Ни одно прочтение кадра с колыбелью не может лишить его ассоциации с бесплодной и ядовитой утробой мисс Дженкинс и с окружающими ее репрезентациями извращенной женственности. В финале идеализация материнства терпит фиаско, поскольку оппозиции, выстроенные ради ее поддержания, сами выражают психическую двусмысленность, которая, как указывает Ангус Флетчер, разрушает баланс аллегорического дуализма[436]. Как ни парадоксально, эта двусмысленность имеет самый эффективный катализатор в предполагаемом источнике образа — стихотворении Уитмена.

В стихотворении «Из колыбели, вечно баюкающей», первом из цикла «Морские течения», колыбель метафорически связывается с ночным морем (океаном), которое предстает в фигуре матери/няньки. Оно варьирует в ходе длинного текста и в финале как бы собирается окончательно: «Или как некая старая нянька, что колыбель качает, всю в свивальниках нежных, ее к стороне наклоняя, нашептало мне море». О матери у Уитмена говорится определенно: «гневная старая мать», «мать древняя, дикая, плачет безостановочно», «пролепетало мне тихое слово, пленительное — смерть, И снова смерть, смерть, смерть, смерть»[437].

Троп материнского океана подразумевает «троичность»: в другом стихотворении цикла появляется одинокий певец, а между певцом и его смертоносной матерью — пересмешник, поющий о своей погибшей подруге. Голос, принадлежащий птице, нуждается в певце как переводчике. Далее в цикле возникает троп острова и отца и еще более сильная ассоциация материнства со смертью. Даже приписывание «неистовой старухе» материнских чувств в бесконечном оплакивании отвергнутых выдает неустранимую двойственность этой фигуры, которая прежде всего отвергает, а потом оплакивает. Эта двойственность размывает контуры тела говорящего и наполняет текст уродливыми, мрачными образами. Главная антитеза в этом стихотворении — не смерть и естественные силы жизни, а борьба между природой и голосом поэта.

Возможно, Гриффит считал, что всего лишь адаптировал символ, чьей самоочевидности и использования во всем фильме будет достаточно, но он выбрал строки столь же непростые и авторефлексивные. Нет ничего более далекого от этого символа, чем «светлое и солнечное материнство» или выраженная связь любви и жизни — значений, которые традиционно приписываются кадру с колыбелью. Коннотации стихотворения Уитмена сближают колыбель с образом «старухи» и «дикой древней матери», которому противопоставляется фигура Екатерины Медичи, шипящей змеи, сладострастно наблюдающей резню маленьких детей[438]. В одном из редких в фильме кадров, снятых с точки зрения персонажа, ей дается возможность выразить себя со всей полнотой, когда она слышит и потом видит колокола собора Сен-Жермен, звонящие в честь святого Варфоломея. С этого момента и далее дистанция между качающейся колыбелью и раскачивающимися колоколами становится все более проблематичной: тщательно выстроенная оппозиция между идеализированной женственностью и извращенной женской сексуальностью грозит разрушиться, погружая фильм в хаос и катастрофу.
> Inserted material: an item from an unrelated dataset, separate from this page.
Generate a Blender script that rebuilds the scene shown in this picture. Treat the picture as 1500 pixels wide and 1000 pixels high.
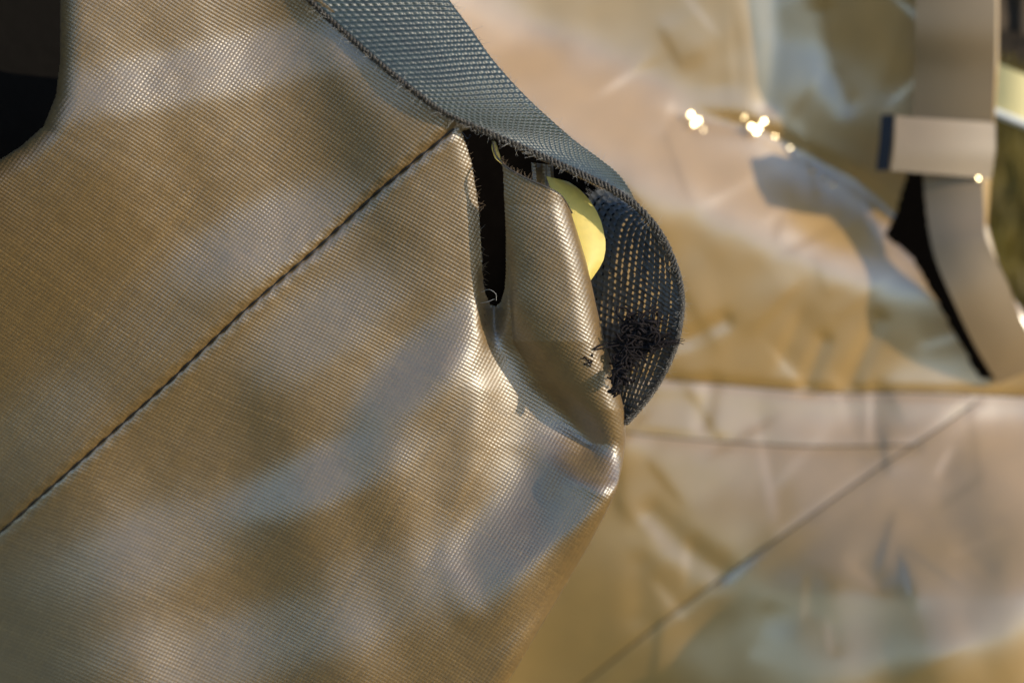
import bpy, math, random
import numpy as np
from mathutils import Vector
C = bpy.context.scene
for o in list(bpy.data.objects): bpy.data.objects.remove(o)
rng = np.random.default_rng(7); random.seed(7)

# ------------------------------------------------------------------ frame, camera, light
# lengths on the bag are laid out in tenths of a millimetre: u to the right, v downwards, z towards the viewer
PITCH = math.radians(14); DIST = 1810.0; HEIGHT = 0.30
cp, sp = math.cos(PITCH), math.sin(PITCH)
def world(x, y, z):
    return np.stack([x, y*sp - z*cp, y*cp + z*sp + HEIGHT], -1)
def at(u, v, z):
    u, v, z = np.broadcast_arrays(np.asarray(u, float), np.asarray(v, float), np.asarray(z, float))
    k = 1 - z/DIST
    return world((u-750)*k*1e-4, (500-v)*k*1e-4, z*1e-4)
def vec(x, y, z):                      # a direction
    return Vector((x, y*sp - z*cp, y*cp + z*sp))

cam_d = bpy.data.cameras.new('camera'); cam = bpy.data.objects.new('camera', cam_d); C.collection.objects.link(cam)
cam.location = Vector(world(0, 0, DIST*1e-4)); cam.rotation_euler = (math.pi/2 - PITCH, 0, 0)
cam_d.sensor_width = 36; cam_d.lens = 18*DIST/750; cam_d.clip_start = 0.005; cam_d.clip_end = 2000
cam_d.dof.use_dof = True; cam_d.dof.focus_distance = 0.1800; cam_d.dof.aperture_fstop = 12.5
C.camera = cam

SUN = vec(.81, .20, .55).normalized()
w = bpy.data.worlds.new('World'); C.world = w; w.use_nodes = True
nt = w.node_tree; bg = nt.nodes['Background']; sky = nt.nodes.new('ShaderNodeTexSky')
sky.sky_type = 'NISHITA'; sky.sun_disc = False
sky.sun_elevation = math.asin(SUN.z); sky.sun_rotation = math.atan2(SUN.x, SUN.y)
sky.air_density = 1.0; sky.dust_density = 0.3; sky.ozone_density = 2.6
nt.links.new(sky.outputs[0], bg.inputs[0]); bg.inputs[1].default_value = 0.15
sl = bpy.data.lights.new('sun', 'SUN'); sl.energy = 2.0; sl.angle = math.radians(.53); sl.color = (1, .87, .66)
so = bpy.data.objects.new('sun', sl); C.collection.objects.link(so)
so.rotation_euler = SUN.to_track_quat('Z', 'Y').to_euler(); so.location = (1, -1, 2)
C.view_settings.view_transform = 'Standard'; C.view_settings.look = 'None'
C.view_settings.exposure = 0.74; C.view_settings.gamma = 1

# ------------------------------------------------------------------ helpers
def mesh(name, verts, faces, smooth=True, uv=None, shade=None):
    verts = np.ascontiguousarray(np.asarray(verts, np.float32).reshape(-1, 3)); me = bpy.data.meshes.new(name)
    faces = np.asarray(faces, np.int32); k = faces.shape[1]; n = len(faces)
    me.vertices.add(len(verts)); me.vertices.foreach_set('co', verts.ravel())
    me.loops.add(n*k); me.loops.foreach_set('vertex_index', faces.ravel())
    me.polygons.add(n); me.polygons.foreach_set('loop_start', np.arange(0, n*k, k, dtype=np.int32))
    me.polygons.foreach_set('use_smooth', np.full(n, smooth))
    if uv is not None:
        l = me.uv_layers.new(name='weave'); l.uv.foreach_set('vector', np.asarray(uv, np.float32).reshape(-1, 2)[faces.ravel()].ravel())
    if shade is not None:
        a = me.attributes.new('thread', 'FLOAT', 'POINT'); a.data.foreach_set('value', np.asarray(shade, np.float32).ravel())
    me.update(calc_edges=True); me.validate()
    return me
def link(name, me, mat, parent=None, kind=None):
    o = bpy.data.objects.new(name, me); C.collection.objects.link(o)
    if mat and not me.materials: me.materials.append(mat)
    if parent: o.parent = parent; o.matrix_parent_inverse = parent.matrix_basis.inverted()
    if kind: o['kind'] = kind
    return o
def thing(name, label, cat, loc, group=None):
    o = bpy.data.objects.new(name, None); C.collection.objects.link(o); o.location = Vector(loc)
    o.empty_display_size = .02; o['label'] = label; o['category'] = cat
    if group: o['group'] = group
    return o
def grid_faces(nr, nc, keep=None):
    i = np.arange(nr*nc).reshape(nr, nc)
    f = np.stack([i[:-1, :-1], i[1:, :-1], i[1:, 1:], i[:-1, 1:]], -1)
    return f[keep] if keep is not None else f.reshape(-1, 4)
def compact(verts, faces, *extra):
    used = np.unique(faces); m = np.full(len(verts), -1); m[used] = np.arange(len(used))
    return (verts[used], m[faces]) + tuple(None if e is None else e[used] for e in extra)
def inside(poly, x, y):
    poly = np.asarray(poly, float); r = np.zeros(x.shape, bool); j = len(poly)-1
    for i in range(len(poly)):
        (xi, yi), (xj, yj) = poly[i], poly[j]
        r ^= ((yi > y) != (yj > y)) & (x < (xj-xi)*(y-yi)/(yj-yi+1e-12)+xi); j = i
    return r
def seg_dist(pl, x, y):                # distance to a polyline
    d = np.full(x.shape, 1e9)
    for (ax, ay), (bx, by) in zip(pl[:-1], pl[1:]):
        t = np.clip(((x-ax)*(bx-ax)+(y-ay)*(by-ay))/((bx-ax)**2+(by-ay)**2), 0, 1)
        d = np.minimum(d, np.hypot(x-ax-t*(bx-ax), y-ay-t*(by-ay)))
    return d
def blob(x, y, cx, cy, rx, ry, ang, p=2.0):
    a = math.radians(ang); dx, dy = x-cx, y-cy
    r2 = ((dx*math.cos(a)+dy*math.sin(a))/rx)**2 + ((-dx*math.sin(a)+dy*math.cos(a))/ry)**2
    return np.exp(-.7*r2**p)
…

Соположение качающейся колыбели и раскачивающихся колоколов, подсказанное уитменовским подтекстом, высвечивает коннотацию механического повторения в визуализации колыбели. Конечно, последнее появление этого кадра в укрупнении и более полном освещении выдает попытки (и успешные) подготовить кульминацию и завершение фильма, доводя до конца многочисленные эффекты ускоренного монтажа. Но повторяемое движение колыбели и ее многократное появление на протяжении фильма создают противоположное движение, препятствующее классическому линейному развитию, — движение, напоминающее закольцованные действия мифических Парок. Мотивированные историческим и повествовательным параллелизмом или проекцией иероглифической грамматики, навязчивые фигуры повторения в «Нетерпимости» избыточны, им недостает вариативности, которая маскировала и натурализовала повторение в классическом кино. Ощущение избыточности заметно и в более мелких деталях мизансцены — это колокол, игра в мяч Монсеньора Франции, голуби в вавилонском эпизоде — деталях, сознательно или бессознательно маркированных извращением, импотенцией и смертью.